Na avaliação dele, essa volatilidade significa mais incerteza, o que é um ponto de interrogação no processo global de desinflação.
O clima ainda entra numa outra parte da equação apresentada por Campos Neto: haveria uma demanda crescente por recursos no mundo, e o cenário de oferta é limitado.
“É impressionante quando a gente olha, por exemplo, os gastos que estão projetados para mudança climática, que talvez seja nossa prioridade número um agora”, afirmou.
O chefe do BC disse ser preciso endereçar esse ponto, principalmente com a perspectiva de que o aumento dos desastres naturais tenha impacto no preço de alimentos e energia. “Mas não é barato, é um custo relativamente grande.”
O calor intenso que atinge algumas regiões do país já começou a impactar a inflação. As altas temperaturas, associadas ao fenômeno climático El Niño, que altera o padrão de chuvas no país, ameaça acelerar as tarifas de energia elétrica e os preços de alimentos mais sensíveis ao clima, como verduras, legumes e frutas.
Reportagem da Folha publicada em agosto também mostrou que a crise climática vai abaixar a nota de crédito de países. Ou seja, um fracasso global em reduzir as emissões de carbono será responsável por um aumento nos custos da dívida em pelo menos 59 países. No pior cenário, Brasil teria custo adicional de R$ 1,9 bilhão por ano com juros.
Na sala envidraçada do luxuoso Tivoli Mofarrej, hotel próximo à Avenida Paulista, Campos Neto participou do evento acompanhado por jornalistas, empresários e um urubu, que ficou pousado na janela que dá vista para o jardim.

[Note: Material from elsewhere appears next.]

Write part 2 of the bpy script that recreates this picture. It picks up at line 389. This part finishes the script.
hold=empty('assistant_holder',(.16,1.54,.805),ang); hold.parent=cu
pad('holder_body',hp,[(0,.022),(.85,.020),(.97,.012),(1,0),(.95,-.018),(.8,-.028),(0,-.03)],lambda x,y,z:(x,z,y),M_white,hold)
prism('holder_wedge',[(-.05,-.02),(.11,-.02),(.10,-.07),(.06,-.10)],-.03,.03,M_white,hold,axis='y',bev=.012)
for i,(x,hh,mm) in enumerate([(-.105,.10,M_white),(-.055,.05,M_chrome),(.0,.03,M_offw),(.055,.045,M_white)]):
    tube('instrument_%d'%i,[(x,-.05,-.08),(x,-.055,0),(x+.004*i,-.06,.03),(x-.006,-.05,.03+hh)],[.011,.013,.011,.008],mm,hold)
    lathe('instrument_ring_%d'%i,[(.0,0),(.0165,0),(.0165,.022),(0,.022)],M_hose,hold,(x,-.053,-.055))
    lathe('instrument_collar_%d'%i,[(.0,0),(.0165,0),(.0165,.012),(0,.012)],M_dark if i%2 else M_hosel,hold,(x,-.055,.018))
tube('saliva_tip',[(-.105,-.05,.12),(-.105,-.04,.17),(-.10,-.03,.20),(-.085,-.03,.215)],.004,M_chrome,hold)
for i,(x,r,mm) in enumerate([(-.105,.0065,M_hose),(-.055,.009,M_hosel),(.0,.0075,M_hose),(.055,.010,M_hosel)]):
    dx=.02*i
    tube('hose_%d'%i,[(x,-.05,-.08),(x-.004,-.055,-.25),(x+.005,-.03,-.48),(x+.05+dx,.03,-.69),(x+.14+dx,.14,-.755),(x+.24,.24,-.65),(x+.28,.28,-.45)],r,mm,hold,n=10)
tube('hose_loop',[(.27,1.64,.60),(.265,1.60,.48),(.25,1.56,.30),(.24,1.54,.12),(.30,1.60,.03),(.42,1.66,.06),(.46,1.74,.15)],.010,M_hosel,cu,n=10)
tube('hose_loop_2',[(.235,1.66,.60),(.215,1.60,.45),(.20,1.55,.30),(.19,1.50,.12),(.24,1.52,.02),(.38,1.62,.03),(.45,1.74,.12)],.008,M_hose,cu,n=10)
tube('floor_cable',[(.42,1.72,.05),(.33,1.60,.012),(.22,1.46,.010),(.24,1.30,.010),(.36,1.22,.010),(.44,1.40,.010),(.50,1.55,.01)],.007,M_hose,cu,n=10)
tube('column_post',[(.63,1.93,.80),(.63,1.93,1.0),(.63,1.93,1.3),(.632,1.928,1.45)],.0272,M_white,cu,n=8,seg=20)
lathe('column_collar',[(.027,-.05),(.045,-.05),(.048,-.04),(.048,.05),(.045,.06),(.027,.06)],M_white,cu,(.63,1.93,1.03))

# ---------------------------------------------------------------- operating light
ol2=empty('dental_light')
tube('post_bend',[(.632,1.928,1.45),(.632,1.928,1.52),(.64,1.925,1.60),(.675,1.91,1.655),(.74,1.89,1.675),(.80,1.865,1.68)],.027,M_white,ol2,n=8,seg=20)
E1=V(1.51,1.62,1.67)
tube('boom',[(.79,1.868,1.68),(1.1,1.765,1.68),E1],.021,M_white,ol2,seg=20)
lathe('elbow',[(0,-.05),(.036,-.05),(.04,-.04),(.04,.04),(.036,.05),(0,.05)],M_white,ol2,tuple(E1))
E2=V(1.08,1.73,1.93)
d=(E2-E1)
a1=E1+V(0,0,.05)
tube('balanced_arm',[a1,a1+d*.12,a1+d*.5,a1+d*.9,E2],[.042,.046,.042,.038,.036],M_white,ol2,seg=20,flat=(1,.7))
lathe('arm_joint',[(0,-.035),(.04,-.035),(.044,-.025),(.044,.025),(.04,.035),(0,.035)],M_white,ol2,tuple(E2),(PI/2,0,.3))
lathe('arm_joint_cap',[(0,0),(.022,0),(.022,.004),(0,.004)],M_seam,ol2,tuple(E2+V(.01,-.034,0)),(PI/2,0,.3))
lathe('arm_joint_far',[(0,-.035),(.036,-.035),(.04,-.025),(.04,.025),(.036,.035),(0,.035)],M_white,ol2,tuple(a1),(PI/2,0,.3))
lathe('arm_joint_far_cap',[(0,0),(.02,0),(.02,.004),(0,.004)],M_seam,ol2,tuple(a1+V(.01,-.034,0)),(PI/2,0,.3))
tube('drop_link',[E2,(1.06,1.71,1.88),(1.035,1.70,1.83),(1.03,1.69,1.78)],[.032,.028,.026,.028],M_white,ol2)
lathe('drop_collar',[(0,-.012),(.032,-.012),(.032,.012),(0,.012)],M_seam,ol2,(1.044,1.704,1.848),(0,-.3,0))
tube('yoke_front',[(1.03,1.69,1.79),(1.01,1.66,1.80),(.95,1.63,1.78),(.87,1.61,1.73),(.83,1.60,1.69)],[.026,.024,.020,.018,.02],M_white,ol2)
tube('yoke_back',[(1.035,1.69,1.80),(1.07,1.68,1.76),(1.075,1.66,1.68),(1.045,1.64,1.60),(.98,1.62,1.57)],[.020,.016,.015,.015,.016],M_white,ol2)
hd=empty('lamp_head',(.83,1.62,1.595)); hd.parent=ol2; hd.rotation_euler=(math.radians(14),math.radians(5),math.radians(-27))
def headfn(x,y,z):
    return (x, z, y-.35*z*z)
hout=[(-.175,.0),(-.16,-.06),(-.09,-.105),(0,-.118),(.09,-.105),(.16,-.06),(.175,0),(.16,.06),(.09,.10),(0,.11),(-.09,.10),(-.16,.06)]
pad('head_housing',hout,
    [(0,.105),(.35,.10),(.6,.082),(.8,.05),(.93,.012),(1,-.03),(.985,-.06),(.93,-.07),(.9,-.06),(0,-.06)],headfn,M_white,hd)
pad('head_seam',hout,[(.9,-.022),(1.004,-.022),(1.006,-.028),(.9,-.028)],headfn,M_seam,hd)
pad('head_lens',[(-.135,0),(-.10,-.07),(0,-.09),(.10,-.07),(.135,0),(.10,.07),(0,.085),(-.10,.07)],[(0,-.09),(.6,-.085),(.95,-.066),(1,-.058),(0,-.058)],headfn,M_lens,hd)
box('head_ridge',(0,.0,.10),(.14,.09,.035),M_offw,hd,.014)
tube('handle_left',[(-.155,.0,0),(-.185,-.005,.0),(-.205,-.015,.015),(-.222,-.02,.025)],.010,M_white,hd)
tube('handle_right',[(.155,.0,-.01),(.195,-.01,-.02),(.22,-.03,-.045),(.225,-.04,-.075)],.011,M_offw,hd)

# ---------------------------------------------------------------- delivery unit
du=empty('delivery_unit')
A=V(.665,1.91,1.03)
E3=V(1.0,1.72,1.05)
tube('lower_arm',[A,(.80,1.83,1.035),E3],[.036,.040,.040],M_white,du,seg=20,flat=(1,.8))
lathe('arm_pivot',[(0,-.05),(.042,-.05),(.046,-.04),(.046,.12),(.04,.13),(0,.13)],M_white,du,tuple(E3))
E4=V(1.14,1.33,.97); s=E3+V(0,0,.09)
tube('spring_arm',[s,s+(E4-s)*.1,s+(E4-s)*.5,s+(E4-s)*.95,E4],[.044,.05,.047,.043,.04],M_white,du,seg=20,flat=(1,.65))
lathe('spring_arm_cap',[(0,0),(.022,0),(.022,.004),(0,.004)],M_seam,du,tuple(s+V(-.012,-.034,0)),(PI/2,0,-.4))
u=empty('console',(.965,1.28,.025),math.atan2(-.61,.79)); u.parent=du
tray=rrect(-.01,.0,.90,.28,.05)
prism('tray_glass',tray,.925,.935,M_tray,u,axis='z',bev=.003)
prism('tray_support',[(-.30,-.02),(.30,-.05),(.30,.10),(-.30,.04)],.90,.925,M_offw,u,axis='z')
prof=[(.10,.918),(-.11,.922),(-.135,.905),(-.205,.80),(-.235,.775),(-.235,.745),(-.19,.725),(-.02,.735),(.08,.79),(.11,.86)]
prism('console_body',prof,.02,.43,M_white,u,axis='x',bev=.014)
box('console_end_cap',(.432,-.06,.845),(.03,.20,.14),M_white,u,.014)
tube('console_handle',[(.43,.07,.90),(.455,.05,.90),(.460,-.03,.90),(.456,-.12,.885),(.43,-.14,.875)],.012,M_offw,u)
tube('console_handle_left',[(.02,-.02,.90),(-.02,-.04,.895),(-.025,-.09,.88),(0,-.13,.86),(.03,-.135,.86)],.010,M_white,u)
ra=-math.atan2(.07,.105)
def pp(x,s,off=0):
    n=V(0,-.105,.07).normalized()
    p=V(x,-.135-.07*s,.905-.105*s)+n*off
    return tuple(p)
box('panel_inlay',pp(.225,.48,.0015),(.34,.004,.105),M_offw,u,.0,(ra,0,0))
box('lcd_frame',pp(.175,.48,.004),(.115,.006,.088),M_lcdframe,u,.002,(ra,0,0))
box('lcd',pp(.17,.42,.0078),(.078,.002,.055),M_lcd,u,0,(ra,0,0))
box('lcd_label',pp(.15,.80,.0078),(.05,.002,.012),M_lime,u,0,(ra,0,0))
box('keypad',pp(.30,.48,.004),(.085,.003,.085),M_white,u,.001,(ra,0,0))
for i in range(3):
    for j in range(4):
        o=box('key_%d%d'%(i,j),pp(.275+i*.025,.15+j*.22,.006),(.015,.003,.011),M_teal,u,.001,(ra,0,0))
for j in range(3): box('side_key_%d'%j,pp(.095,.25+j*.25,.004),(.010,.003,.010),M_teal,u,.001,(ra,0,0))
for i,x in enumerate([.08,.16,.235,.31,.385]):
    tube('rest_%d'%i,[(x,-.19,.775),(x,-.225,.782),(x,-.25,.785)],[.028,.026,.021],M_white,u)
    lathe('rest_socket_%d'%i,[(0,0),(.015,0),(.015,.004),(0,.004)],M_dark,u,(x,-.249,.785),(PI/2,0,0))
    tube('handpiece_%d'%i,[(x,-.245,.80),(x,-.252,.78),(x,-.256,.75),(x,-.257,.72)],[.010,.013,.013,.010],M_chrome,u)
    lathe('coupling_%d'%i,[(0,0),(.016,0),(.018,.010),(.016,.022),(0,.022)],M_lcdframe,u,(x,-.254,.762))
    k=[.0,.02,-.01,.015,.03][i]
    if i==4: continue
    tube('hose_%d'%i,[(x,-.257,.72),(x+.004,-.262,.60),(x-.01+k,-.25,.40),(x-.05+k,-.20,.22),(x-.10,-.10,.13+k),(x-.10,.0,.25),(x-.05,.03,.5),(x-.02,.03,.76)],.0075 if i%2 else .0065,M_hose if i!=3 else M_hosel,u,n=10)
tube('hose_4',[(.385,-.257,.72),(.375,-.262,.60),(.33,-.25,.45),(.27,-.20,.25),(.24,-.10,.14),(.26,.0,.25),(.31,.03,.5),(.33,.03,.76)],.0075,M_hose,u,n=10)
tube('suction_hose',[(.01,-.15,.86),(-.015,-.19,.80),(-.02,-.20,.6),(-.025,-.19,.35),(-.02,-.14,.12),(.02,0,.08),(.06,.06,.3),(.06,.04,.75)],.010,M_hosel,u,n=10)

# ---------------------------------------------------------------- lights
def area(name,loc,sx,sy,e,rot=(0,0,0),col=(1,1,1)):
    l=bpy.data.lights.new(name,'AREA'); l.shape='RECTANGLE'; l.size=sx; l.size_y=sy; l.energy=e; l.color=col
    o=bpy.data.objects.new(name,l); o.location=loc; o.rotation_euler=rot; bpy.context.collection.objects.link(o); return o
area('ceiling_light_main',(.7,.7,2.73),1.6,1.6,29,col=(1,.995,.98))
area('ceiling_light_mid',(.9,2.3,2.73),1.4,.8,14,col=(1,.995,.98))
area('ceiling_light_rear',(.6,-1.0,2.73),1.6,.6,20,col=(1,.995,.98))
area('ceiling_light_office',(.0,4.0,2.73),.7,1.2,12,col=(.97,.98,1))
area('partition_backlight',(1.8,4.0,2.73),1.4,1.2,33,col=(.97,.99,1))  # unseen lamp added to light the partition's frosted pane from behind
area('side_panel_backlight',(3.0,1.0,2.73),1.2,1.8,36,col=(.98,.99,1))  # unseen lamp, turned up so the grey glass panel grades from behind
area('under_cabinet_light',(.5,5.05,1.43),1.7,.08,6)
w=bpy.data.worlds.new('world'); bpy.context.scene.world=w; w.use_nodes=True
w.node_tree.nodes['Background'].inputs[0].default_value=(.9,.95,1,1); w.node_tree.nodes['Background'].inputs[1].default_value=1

‘PERSEGUIR META DE DÉFICIT ZERO É IMPORTANTE’, DIZ CAMPOS NETO
Durante o evento, o presidente do BC voltou a se posicionar no debate sobre mudar ou não a meta do governo federal de zerar o déficit em 2024. Segundo ele, há uma diferença grande entre o que agentes financeiros acham que é possível atingir e o que o governo tem prometido.
Campos Neto disse ter “se juntado ao coro do Ministério da Fazenda” de que é importante insistir na manutenção da meta e buscar receitas.
“Nossa posição é de que é importante manter a meta. O mercado prevê dificuldade de atingir a meta, mas acho que é importante insistir. Teve um trabalho muito grande de fazer um arcabouço fiscal, que tem previsões do que acontece quando você não cumpre as metas, então acho que é importante seguir com essa trajetória”, afirmou.
Analistas projetam um déficit de -0,8% do PIB (Produto Interno Bruto) para 2024, enquanto o governo projeta 0% (com margem de tolerância de 0,25 ponto percentual para mais ou para menos).
Mas, nesta quinta (16), o governo do presidente Luiz Inácio Lula da Silva (PT) disse que vai manter o objetivo estipulado pelo ministro Fernando Haddad (Fazenda).
Campos Neto disse que manter a meta também é um jogo de credibilidade. O debate sobre 0,25 ponto percentual, segundo ele, equivale a algo como R$ 20 bilhões, mas a perda de confiança da sociedade embutida na mudança pode ser muito pior.
“Se você fez o arcabouço, lutou por ele, teve um trabalho de convencimento do Legislativo, um trabalho de comunicação com a sociedade, e no primeiro sinal de desafio você abandona [a meta], vai gerar uma dificuldade muito grande das pessoas estimarem quais são os números futuros”, disse.
JUROS DO ROTATIVO
Questionado sobre qual desfecho espera para a discussão do rotativo do cartão de crédito, Campos Neto disse que esse é o mais complexo dos problemas que já enfrentou no Banco Central.
Segundo ele, a busca é por uma solução que não crie nenhum tipo de ruptura no consumo e nenhum prejuízo para consumidores e lojistas.
O presidente do BC disse que o atual sistema tem anomalias, e que a autoridade monetária convocou todas as partes envolvidas para buscar um acordo. “O Banco Central não propôs nada, o Banco Central só quer escutar as propostas e ver se a gente pode pegar algumas coisas das propostas para ver se acha um campo comum”, afirmou.
A declaração ocorre em meio a tratativas do setor em busca de uma solução dentro dos 90 dias dados pelo Congresso Nacional para resolver o impasse por meio de autorregulação. A lei do Desenrola limita a dívida do rotativo a 100% do valor original caso o próprio setor não chegue a outra fórmula para reduzir as altas taxas. Atualmente, os juros dessa modalidade superam 400% ao ano.
O texto da lei não faz nenhuma menção às compras parceladas e não manda restringir as compras parceladas sem juros no cartão. Bancos, no entanto, tem defendido a restrição dessa modalidade de crédito como forma de baixar as altas taxas do crédito rotativo –modalidade acionada automaticamente quando a fatura do cartão não é paga de forma integral.
O argumento dos bancos é que o parcelado sem juros aumenta a inadimplência e força a cobrança de juros altos no rotativo. Os setores de maquininhas e o comércio, porém, refutam esse argumento, e não há estudos públicos independentes que mostrem relação de causa e efeito entre parcelamento sem juros e inadimplência.
Campos Neto evitou dizer se está otimista de que um entendimento será possível. “Não posso dizer se estou pessimista ou não, porque estou trabalhando. Mas temos dois grupos, e os grupos têm um antagonismo.”